A number of years ago, two of my Asset Based Community Development Institute colleagues teamed up to take the first (maybe only) systematic look at the role of the gapper. Tom Mosgaller (who, I believed, coined the term "gapper") and Tom Dewar collaborated on some research that was supported by a grant from the MacArthur Foundation. Sue Reynard served as the principal investigator.

The project has its origins with Tom Mosgaller who began to notice people who received little or no recognition for their work as rebels within institutions, and the role that they were playing in shifting the reality about what institutions could and should be doing. The MacArthur funded project began with the idea of learning how these people did what they did, and what we could learn to help support and encourage their work.

The report from this project is posted Grassroots Grantmakers website (see the last item under the heading "From the Asset Based Community Development Institute Faculty"). The report is a good start at looking at the world through the eyes of a gapper, but my hunch is there's so much more for us to learn. But let's start with the report. Here are some quick excerpts.

What are the common denominators? Who are the people who work in the gap and what is their role?

The report echoes what Jody described in his "ancient history" speech - that it is the combination of community-oriented values and the ability to be effective working within a bureaucracy that sets gappers apart from others. The report identified three specific themes that were uncovered during interviews with people who are in the "gapper" role:

  1. Gappers define the goal of their work as making others self-sustaining (that is,building capacity among individuals and groups in the community) rather than providing services.

  2. Gappers embody the best aspects of community focus and strength-based approaches while operating within the confines of the institutions. They may live in the institution, but their heart, loyalties, and motivation lie in or arise from community.
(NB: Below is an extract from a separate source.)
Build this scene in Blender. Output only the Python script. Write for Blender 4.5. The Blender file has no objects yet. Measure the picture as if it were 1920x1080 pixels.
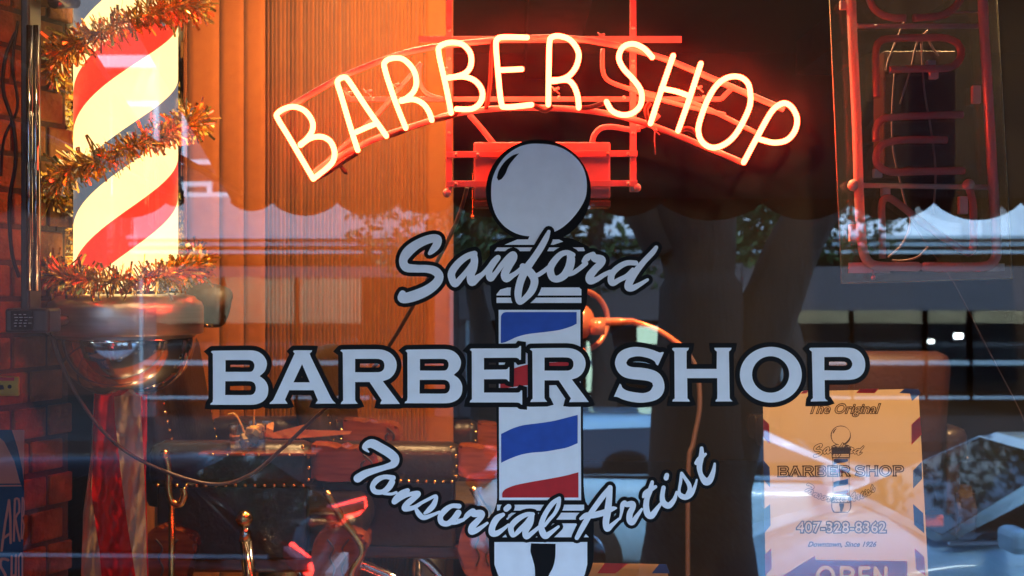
import bpy, bmesh, math, random
from mathutils import Vector, Matrix
from mathutils.geometry import delaunay_2d_cdt
rad = math.radians
S = bpy.context.scene
COL = S.collection
random.seed(7)

# ------------------------------------------------------------------ camera, sky, sun, exposure
F = 1920 * 40 / 36.0          # focal length in photo pixels
D = 2.2                       # camera to window pane
ZC = 2.4                      # camera height above the street
cam = bpy.data.cameras.new("camera")
cam.lens = 40; cam.sensor_width = 36; cam.clip_end = 400; cam.clip_start = 0.05
cam.dof.use_dof = True; cam.dof.focus_distance = 2.26; cam.dof.aperture_fstop = 5.6
camo = bpy.data.objects.new("camera", cam); COL.objects.link(camo)
camo.location = (0, -D, ZC); camo.rotation_euler = (rad(90), 0, 0)
S.camera = camo
w = bpy.data.worlds.new("World"); S.world = w; w.use_nodes = True
nt = w.node_tree; bg = nt.nodes["Background"]
sky = nt.nodes.new("ShaderNodeTexSky"); sky.sky_type = 'NISHITA'; sky.sun_disc = False
sky.sun_elevation = rad(48); sky.sun_rotation = rad(20); sky.air_density = 1.0; sky.dust_density = 0.0; sky.ozone_density = 4.5
nt.links.new(sky.outputs[0], bg.inputs[0]); bg.inputs[1].default_value = 0.15
sun = bpy.data.lights.new("sun", 'SUN'); sun.energy = 1.0; sun.angle = rad(15); sun.color = (1, .96, .90)
suno = bpy.data.objects.new("sun", sun); COL.objects.link(suno)
suno.rotation_euler = (rad(42), 0, rad(180 - 20))
S.view_settings.view_transform = 'Standard'; S.view_settings.look = 'None'
S.view_settings.exposure = 3.0; S.view_settings.gamma = 1.0
S.cycles.use_denoising = True
S.cycles.max_bounces = 10; S.cycles.transparent_max_bounces = 24
S.cycles.caustics_reflective = False; S.cycles.caustics_refractive = False
S.cycles.sample_clamp_indirect = 6.0

# ------------------------------------------------------------------ helpers
def P(px, py, dep):           # photo pixel at a depth behind the pane
    Y = D + dep
    return Vector(((px - 960) / F * Y, dep, ZC - (py - 540) / F * Y))
def Q(px, py, dv):            # a place in the street, seen mirrored in the pane, dv = path length
    return Vector(((px - 960) / F * dv, D - dv, ZC - (py - 540) / F * dv))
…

  3. Gappers face all the challenges faced by their community-based counterparts, plus all the barriers inherent in trying to be flexible and creative within their very ordered bureaucratic structure. They must find ways to conform to bureaucratic requirements but encourage creativity.
What's not said?
What the report does not say is how important it is for a gapper to have someone "up the line" who values this institution-community bridging work, and clears the way. I think of Christine Soto and Jeff Hirota at The Denver Foundation. Lesley Grady at the Community Foundation for Greater Atlanta, Brenda Hunt at the Battle Creek Community Foundation. All serving as essential "up the line/clear the way" partners to the wonderful gappers in these funding organizations.

It's easy to forget this "up to line/clear the way" question because it's easy to forget that the role of the gapper is to fan the cross-breezes that bring change to the community AND to the organization in which he/she works. My hunch (and my experience) is that bringing change to the gapper's organization might be the most challenging parts of the job....made almost impossible if there's not some like-minded partners inside the organization who are positioned to help shift the paradigm under which their organization has gathered.

  • Who can help ease people's fears of breaking with established organizational culture and traditions to try a new way?

  • Who can help create more space and opportunities to act on the value "we begin with residents"?

  • Who can help reshape expectations, so that grassroots grantmaking programs are not measured in terms of getting the money out the door and end of project reports in the door? So that performance evaluations and other reward structures are based on the realities of working in the gap vs. conforming to institutional norms?
  • Who can lead the way in some creating thinking about new partnerships and collaborations?

  • Who can help manage the outcome police so make the time and space for the processes that are essential to capacity building?
It's too easy to say "let's find this bi-cultural, multi-lingual person and assign them the job of chief gapper with our grassroots grantmaking program." In the grassroots grantmaking world, I know some amazing gappers. And I know some amazing gappers who were such square pegs in the round holes of their organizations that they burned out and disappeared from the scene.

I'm bringing up this conversation about working in the gap with the hope that having a name for the special role and special sets of skills and abilities that go with succeeding in the gapper role will inform thinking about staffing grassroots grantmaking programs. When I tell people that the success of grassroots grantmaking programs has a lot to do with appropriate staffing, what I'm not saying clearly enough is how important it is to find a good gapper and give him/her some room.

I'm also hoping that grassroots grantmaking organizations will consider how to make the most of the inside-the-organization change making possibilities that having a gapper in the mix provides. Is the gapper in your life a square peg in the round hole you keep reinforcing, or are you opening space for some different geometry?